Police Departments Across US Dig Deeper to Attract Recruits

Police recruit Nancy Laroche would once have considered herself an unlikely candidate to wear a badge. Growing up in a trailer park in Minnesota, Laroche thought police officers were the bad guys.  
 

“I also thought police officers’ jobs were to go around making people’s lives harder because they weren’t hard enough. I know there is a large number of people in America who also believe that,” Laroche said.  

 

Laroche is one of several recruits whom VOA interviewed at the Northern Virginia Criminal Justice Training Academy, outside Washington, who say they want to build a better, kinder force. Like many other parts of the country, the Washington area is suffering a shortage of officers, a problem blamed on a tight labor market and a negative perception of the job after a spate of incidents in which officers killed unarmed Black people.

 

Laroche chose to work for Arlington, Virginia’s police department because she thinks its values best reflect hers. “They are extremely involved in the community, making sure that different people, groups are being reached … making sure that those communities that need law enforcement get exposure to the police before a crisis happens,” she said.  

 

Laroche said she was also impressed by how the department recruited her nearly a year ago.

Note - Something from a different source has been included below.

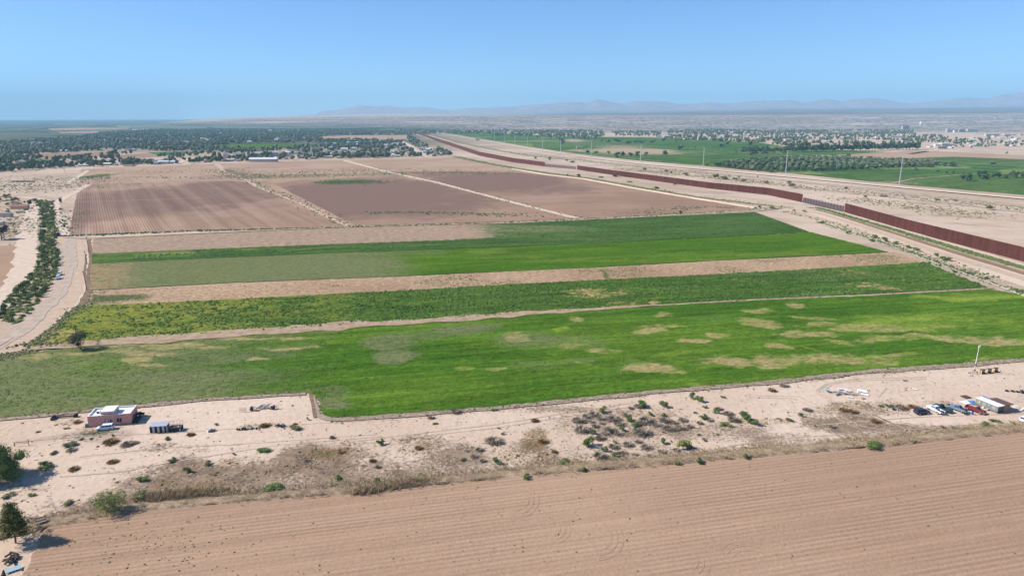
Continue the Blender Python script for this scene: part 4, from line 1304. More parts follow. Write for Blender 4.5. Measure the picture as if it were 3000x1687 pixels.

It was around the holidays and department staffers reached out with warm wishes, making her feel like part of their police family, even before she was hired.

 

Such personal touches and extra efforts are becoming the norm as police departments across America struggle to meet recruiting goals.

 

Patrick Loftus, director of strategic engagement for the Metropolitan Police Department in Washington, says recruiters are having to dig deep to find good talent, adding that negative perceptions of policing are also hindering recruitment.  

 

“If you look at things that have happened over the last few years … there has been a lot of anti-police sentiment out there,” Loftus told VOA. “There’s been negative coverage in the media. There’s been negative things on social media, and really that anti-police climate has really hurt our recruiting – and not just us here. We talk to departments across the country and everyone is struggling to recruit.”  

 

The shortage of police in the nation’s capital is acute. Officials say a fully staffed Washington Metropolitan Police (MPD) Department would have 4,000 members. The force currently has 3,400.   

 

MPD has innovated to attract candidates. They’ve taken to the skies, with planes pulling banners above beaches advertising the department’s $20,000 signing bonus. They place ads on TikTok. They have also run a recruiting campaign in the New York City subway system urging “foodies and influencers” to become Washington police officers instead. The department helps some with college tuition costs, and rental assistance is offered to officers who decide to live in the city and not its suburbs.   

 

“We are continuing to try to come up with just creative ways to attract the best candidates that we can,” Loftus said.

 

Meantime, there’s still an active movement in the United States to defund the police. Its ranks swelled following high-profile deaths of Black men at the hands of law enforcement, such as the 2020 death of George Floyd in police custody in the state of Minnesota.

 

The issue has split Democrats, with some, like President Joe Biden, demanding accountability for police actions but rejecting calls to slash law enforcement funding.

 

Others, like New York Representative Alexandria Ocasio Cortez, want police funding redirected.

 

“Affluent white communities already live in a world where the[y] choose to fund youth, health, housing etc more than they fund police,” Ocasio Cortez said in a statement after Floyd’s death. “Why don’t we treat Black and Brown people the same way?”

 

Republicans have seized on the issue, seeking to portray Democrats as soft on crime.

 

“The ‘Defund the Police’ campaign – endorsed by Democrats – has decimated our law enforcement, pushed them to leave their profession, and in some cases have even put a target on their backs,” House Republican Leader Kevin McCarthy of California tweeted last year.

 

A Gallup poll released in May showed low public support for reducing police department budgets and shifting money to social programs, and minimal support for abolishing police departments altogether. There was broad support, however, for requiring officers to have good relations with the community and punishing officers who commit abuses.

 

Change was a word VOA heard several times when interviewing recruits at training academies in Northern Virginia and Washington. Recruit John Cox said he chose to join the Alexandria Police Department because he likes how it interacts with the local community.   

 

“I want to influence a little bit of change even if it’s just a small drop in the bucket,” Cox said. “Maybe we don’t always make somebody’s day better, but if I can influence a little positivity in the community that’s kind of the ultimate goal … to help people.”  

 

And Loftus says police work is still exciting for those with a calling to serve.  

 

“You can go from finding a lost child to a domestic violence call,” he said. “You can help change somebody’s tire if they are on the side of the road broken down, give directions to a stranded motorist, catch a robber – and that’s all in one day.”